Dass jüdischer Pluralismus Ausdruck dieser lebendigen Tradition ist, machte er auch in seinem Buch Die amerikanischen Juden. Profil einer Gemeinschaft deutlich, das 1991 erschien, zu einer Zeit, als auch die jüdische Gemeinschaft in Deutschland in Bewegung geriet. Dass er ähnlich wie die Berliner Historikerin Marianne Awerbuch stets aus eigenem Erleben, ja aus Subjektivität heraus unterrichtete, zeigt Trepps jüngstes Buch, Dein Gott ist mein Gott, das er zusammen mit seiner zweiten Ehefrau Gunda Wöbken-Ekert geschrieben hat und das Wege zum Judentum und zur jüdischen Gemeinschaft aufzeigt.

tradition Ob «Die jüdische Frau in der Geschichte», ob «Die Bedeutung des Staates Israel für Juden und Christen» oder «Der Talmud und seine Bedeutung für unsere Zeit» – mit seinen zahllosen Vorträgen in der Jüdischen Volkshochschule Berlin machte Leo Trepp auf warmherzige und direkte Art auch viele jüdische Zuhörer mit der jüdischen Tradition in ihrer ganzen Vielfalt vertraut.

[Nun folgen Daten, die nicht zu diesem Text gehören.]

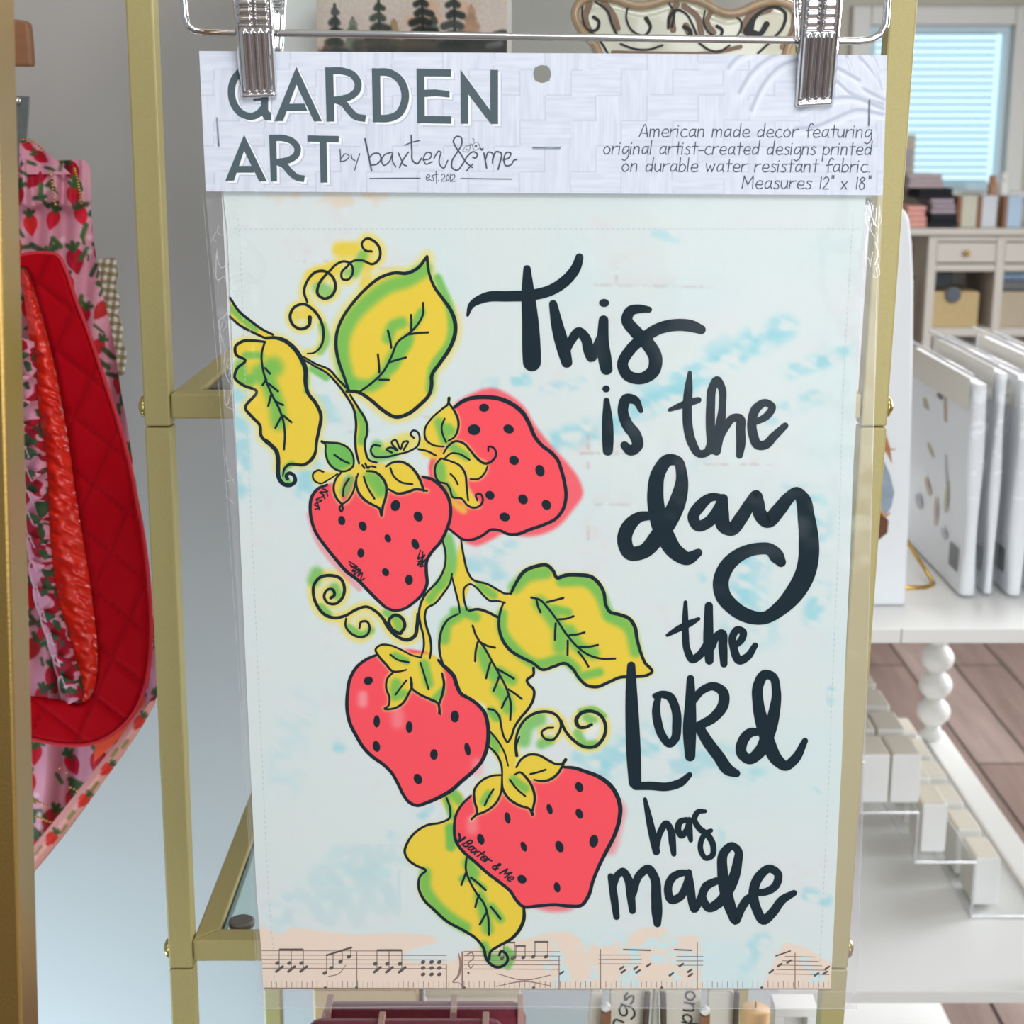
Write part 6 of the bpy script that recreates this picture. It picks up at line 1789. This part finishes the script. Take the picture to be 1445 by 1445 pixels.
# seam in the front edge of the top
sx_ = at(1272, 895, TY0)[0]
MB().box(sx_ - .0005, sx_ + .0005, TY0 - .0003, TY0 + .001, tz1 - .0175, tz1 - .0002).build('edge_seam', M_grey, tab)

# --- upright packs of folded white tea towels in clear wrappers
M_towel = mat('white_towel', (238, 242, 247), .9, noise=.02, nscale=60, bump=.06, bscale=50)
M_wrap = mat_film('pack_wrapper', .05, .035, .06, bump=.5, bscale=40)
M_wrapedge = mat_film('wrapper_edge', .45, .40, .06, bump=.3, bscale=80)
M_mot = [mat('bird_tan', (196, 176, 156), .8, noise=.2, nscale=200), mat('bird_olive', (184, 182, 150), .8, noise=.2, nscale=200), mat('bird_blue', (184, 190, 200), .8, noise=.2, nscale=200), mat('label_grey', (120, 124, 124), .8, noise=.3, nscale=500), mat('pack_card', (232, 228, 218), .7, noise=.02)]
pyF, pyB = 1.815, 2.135
pzt = at(1350, 531, pyF)[2]


def pack(x0, x1, zt, yf, label, full=False, lean=0.0):
    t = empty('towel_pack', ((x0 + x1) / 2, (yf + pyB) / 2, tz1 + .0005), label, 'towel pack', 'wrapped towel packs on the white table')
    b = MB()
    zs = np.linspace(tz1 + .004, zt - .010, 14)
    v, f = [], []
    # folded cloth with a rounded spine and slightly uneven faces
    for j, z in enumerate(zs):
        k = (z - tz1) / (zt - tz1)
        bul = .0016 * math.sin(k * 9 + x0 * 50)
        xs0, xs1 = x0 + .002 + lean * k, x1 - .002 + lean * k
        xm_, hw = (xs0 + xs1) / 2, (xs1 - xs0) / 2 + bul
        ring_ = [(xm_ - hw, pyB - .012), (xm_ - hw, yf + hw), ]
        for a in range(1, 8):
            an = math.pi + math.pi * a / 8
            ring_.append((xm_ + hw * math.cos(an), yf + hw + hw * math.sin(an)))
        ring_ += [(xm_ + hw, yf + hw), (xm_ + hw, pyB - .012)]
        v += [(x, y, z) for x, y in ring_]
    n = 11
    for j in range(len(zs) - 1):
        for i in range(n):
            k = (i + 1) % n
            f.append((j * n + i, j * n + k, (j + 1) * n + k, (j + 1) * n + i))
    f.append(tuple(range(n - 1, -1, -1)))
    f.append(tuple((len(zs) - 1) * n + i for i in range(n)))
    b.add(v, f)
    b.build('folded_towel', M_towel, t, smooth=False, bevel=.0015)
    w = MB()
    e = .0012
    q0, q1 = x0 + lean * .0, x1
    w.add([(q0, yf - e, tz1 + .001), (q0, pyB, tz1 + .001), (q0 + lean, pyB, zt), (q0 + lean, yf - e, zt)], [(0, 1, 2, 3)])
    w.add([(q1, yf - e, tz1 + .001), (q1, pyB, tz1 + .001), (q1 + lean, pyB, zt - .004), (q1 + lean, yf - e, zt - .004)], [(0, 1, 2, 3)])
    w.add([(q0 + lean, yf - e, zt), (q0 + lean, pyB, zt), (q1 + lean, pyB, zt - .004), (q1 + lean, yf - e, zt - .004)], [(0, 1, 2, 3)])
    w.add([(q0, yf - e, tz1 + .001), (q1, yf - e, tz1 + .001), (q1 + lean, yf - e, zt - .004), (q0 + lean, yf - e, zt)], [(0, 1, 2, 3)])
    w.build('wrapper', M_wrap, t, fix=False)
    s_ = MB()
    s_.tube([(q0 + lean, yf + .004, zt), (q0 + lean, pyB, zt)], .0022, 6)
    s_.build('wrapper_seal', M_wrapedge, t, smooth=True)
    c = MB()
    c.box(x0 + .0008 + lean * .9, x0 + .0016 + lean * .9, yf + .02, pyB - .02, zt - .045, zt - .006)
    c.build('header_strip', M_mot[4], t)
    bc = MB()
    for k in range(9):
        bc.box(x0 + .0004, x0 + .0008, yf + .020 + k * .0045, yf + .0225 + k * .0045, tz1 + .028, tz1 + .058)
    bc.build('barcode_label', M_mot[3], t)
    return t


xsp = [(.5445, .5655), (.5745, .5895), (.601, .6235), (.634, .652), (.664, .684)]
labs = ['wrapped white towel pack with printed birds, nearest the gold post', 'wrapped white towel pack, second from the gold post', 'wrapped white towel pack, third from the gold post with bulging fold', 'wrapped white towel pack, fourth from the gold post', 'wrapped white towel pack, farthest right of the row']
tops = [0, .012, .004, .016, .01]
for (a, b), l, dt in zip(xsp, labs, tops):
    pk = pack(a, b, pzt + dt, pyF + (.008 if dt > .01 else 0), l, lean=-.0015)
    if 'birds' in l:
        def mk(y, z, ry_, rz_, ro, mi):
            pts = []
            for k in range(12):
                an = 2 * math.pi * k / 12
                u, v_ = ry_ * math.cos(an), rz_ * math.sin(an)
                pts.append((a - .0002, y + u * math.cos(ro) - v_ * math.sin(ro), z + u * math.sin(ro) + v_ * math.cos(ro)))
            MB().prism(pts, (.0003, 0, 0)).build('bird_print', M_mot[mi], pk)
        zb = tz1
        for y, z, r1, r2, ro, mi in ((1.93, .21, .022, .008, 1.2, 0), (2.02, .20, .020, .009, .4, 1), (1.91, .145, .026, .006, 1.3, 2), (1.985, .15, .02, .005, .3, 1), (1.90, .108, .022, .007, 1.7, 1), (1.99, .10, .018, .006, .5, 0), (1.945, .078, .02, .006, 1.4, 0), (2.03, .07, .018, .008, .2, 2), (1.90, .060, .014, .006, .2, 2), (1.96, .225, .015, .004, 0, 3), (2.0, .245, .018, .004, .2, 3)):
            mk(y, zb + z, r1, r2, ro, mi)

# --- white towel draped over an upright board, printed motif at its left
by_ = 1.785
brd = empty('draped_towel', (at(1255, 850, by_)[0], by_, tz1), 'white towel hanging over an upright board just right of the gold post', 'towel')
outl_ = [(1150, 858), (1278, 856), (1285, 700), (1289, 520), (1290, 400), (1288, 345), (1284, 310), (1278, 296), (1262, 290), (1150, 290)]
pp = [at(x, y, by_) for x, y in outl_]
pp = [(p[0], p[1], max(p[2], tz1 + .0005)) for p in pp]
m = MB().prism(pp, (0, .016, 0))
m.build('towel', M_towel, brd, bevel=.005, seg=3)
ma = Art(by_ - .0012)
ma.poly([(1225, 598), (1250, 612), (1256, 632), (1259, 655), (1252, 640), (1240, 628), (1225, 620)], 0, 1)
ma.poly([(1225, 640), (1248, 652), (1256, 670), (1262, 695), (1258, 715), (1245, 735), (1225, 740)], 1, 1)
ma.poly([(1225, 718), (1243, 722), (1254, 735), (1252, 752), (1240, 762), (1225, 760)], 2, 2)
ma.ribbon([(1250, 632, 1.5), (1258, 634, 2), (1264, 634, 1)], 0, 2)
ma.ribbon([(1240, 716, 3), (1250, 728, 3), (1256, 724, 2)], 3, 3)
mm = MB()
mm.v, mm.f, mm.m = ma.v, ma.f, ma.m
mm.build('printed_motif', [mat('motif_tan', (184, 124, 74), .8, noise=.3, nscale=150), mat('motif_blue', (150, 166, 184), .8, noise=.3, nscale=120), mat('motif_brown', (110, 70, 50), .8, noise=.3, nscale=150), mat('motif_orange', (214, 150, 92), .8, noise=.2)], brd, fix=False)
# --- gold wire easel foot and a little white dish behind the towel
gy_ = 1.85
ez = tz1 + .0022
e0 = atz(1286, 829, ez)
e1, e2 = atz(1306, 828.5, ez), atz(1318, 823, ez)
e3 = at(1289, 778, e2[1] + .05)
es = MB().tube([(e0[0] - .06, e0[1], ez), e0, e1, ((e1[0] + e2[0]) / 2 + .001, (e1[1] + e2[1]) / 2, ez), e2, e3, (e3[0] - .05, e3[1] + .02, e3[2] + .08)], .0026, 10).build('wire_easel', M_goldb, None, smooth=True)
tag(es, 'gold wire plate easel foot showing behind the white draped towel', 'easel')

# --- clear acrylic stair riser with rows of small white boxes on the lower shelf
M_acr = mat_film('acrylic', .06, .10, .05, tint=(.97, .98, .98), bump=.1)
M_acredge = mat_film('acrylic_edge', .55, .30, .1, bump=.0)
AY0, AY1 = 1.88, 2.46
h1, h2, h3 = at(1260, 1147, AY0)[2], at(1340, 1217, AY0)[2], tz2 + .0015
xs1, xs2, xs3 = at(1296, 1147, AY0)[0], at(1376, 1218, AY0)[0], TX1 - .03
xs0 = .455
h0 = h1 + (h1 - h2)
prf = [(xs0 - .075, h0), (xs0, h0), (xs0, h1), (xs1, h1), (xs1, h2), (xs2, h2), (xs2, h3), (xs3, h3)]
rs = empty('acrylic_riser', (xs1, (AY0 + AY1) / 2, tz2), 'clear acrylic stair shaped riser on the lower table shelf', 'riser')
m = MB()
for a, b in zip(prf[:-1], prf[1:]):
    m.add([(a[0], AY0, a[1]), (b[0], AY0, b[1]), (b[0], AY1, b[1]), (a[0], AY1, a[1])], [(0, 1, 2, 3)])
m.add([(prf[0][0], AY0, h3), (prf[0][0], AY0, h0), (prf[0][0], AY1, h0), (prf[0][0], AY1, h3)], [(0, 1, 2, 3)])
m.build('steps', M_acr, rs, fix=False)
eg = MB()
for yv in (AY0, AY1):
    eg.tube([(x, yv, z) for x, z in prf], .0023, 8)
for (x, z) in prf[1:]:
    eg.tube([(x, AY0, z), (x, AY1, z)], .0010, 6)
eg.build('polished_edge', M_acredge, rs, smooth=True)
M_box = mat('white_soap_box', (240, 241, 240), .35, noise=.015, nscale=60)
M_boxshade = mat('shaded_box_side', (228, 222, 208), .5, noise=.03, nscale=50)  # sides of the white boxes, toned ivory where they catch less light
bw, bh, bdp = .034, .0695, .070
spots = []
for row, (bx, bz, nm) in enumerate(((.458, h1, 'left row on the middle acrylic step'), (.4985, h1, 'right row on the middle acrylic step'), (.543, h2, 'row on the lower acrylic step'), (.6185, tz2 + .003, 'row on the shelf at the foot of the riser'))):
    for k in range(6):
        spots.append((bx, bz + .0022, 1.905 + k * .088, nm, k))
ordn = ['nearest', 'second', 'third', 'fourth', 'fifth', 'farthest']
src_face = None
for bx, bz, byy, nm, k in spots:
    w_ = .039 if 'left row' in nm or 'right row' in nm else bw
    t = empty('soap_box', (bx + w_ / 2, byy + bdp / 2, bz), f'small white box, {ordn[k]} of the {nm}', 'box', 'small white boxes on the riser')
    MB().box(bx, bx + w_, byy, byy + bdp - .004, bz, bz + bh).build('carton', M_boxshade, t, bevel=.004, seg=3)
    MB().box(bx + .0006, bx + w_ - .0006, byy - .0012, byy + .004, bz + .0006, bz + bh - .0006).build('front_panel', M_box, t, bevel=.0035, seg=3)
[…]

Als Gastdozent leistete Trepp immer wieder Aufbauarbeit: So ist es ihm mit zu verdanken, dass im Dezember 1995 an der Universität Oldenburg ein Magisterstudiengang Jüdische Studien eingerichtet wurde.

Daneben war er aber auch ein engagierter Bewahrer. Dies gilt vor allem für die Aufzeichnung der jüdischen liturgischen Gesänge aus Mainz, der Nigune Magenza. «Die Erhaltung dieser liturgischen Gesänge ist mir Herzenspflicht», sagte der Rabbiner 2004. Sie seien ein wertvolles Wesensgut des deutschen Judentums und deutscher Kultur. «In Mainz geschaffen, darf ich sie als geborener Mainzer der Nachwelt übermitteln.»

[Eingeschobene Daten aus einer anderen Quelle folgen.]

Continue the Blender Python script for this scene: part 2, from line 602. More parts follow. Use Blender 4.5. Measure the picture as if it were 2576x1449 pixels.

versöhnung «Sein Name steht für Menschlichkeit, Güte und insbesondere für die Bereitschaft zur Toleranz und Versöhnung. Wir alle sind Leo Trepp für diese Gesten der Versöhnlichkeit zu Dank verpflichtet», teilte der Präsident der Johannes-Gutenberg-Universität Mainz, Georg Krausch, vergangene Woche mit. Für viele seiner nichtjüdischen Studenten wird Leo Trepp vor allem als Zeitzeuge in Erinnerung bleiben, der ihnen stets vermittelte, dass sie selbst keine Schuld tragen.

Er selbst wies gerne auf Hermann Cohens Bemerkung hin, dass Minderheiten es der Majorität der Gesellschaft erst ermöglichen, den Nebenmenschen als Mitmenschen anzuerkennen, und schrieb: «Selbst in der schrecklichen Nazizeit gab es deutsche Nichtjuden, welche ihre jüdischen Mitmenschen liebten und, sogar unter eigener Lebensgefahr, retteten. Sie können einer neuen Generation, welche keine Schuld an den Verbrechen trägt, aber für ein neues Deutschland als Vorkämpfer für die Würde und die Rechte aller Menschen besonders Verantwortung trägt, Vorbilder sein.» Auch dies ist ein Appell, der in den vielen Schülern von Leo Trepp fortwirken wird. Leo Trepp starb am vergangenen Donnerstag, den 2. September, im Alter von 97 Jahren in San Francisco.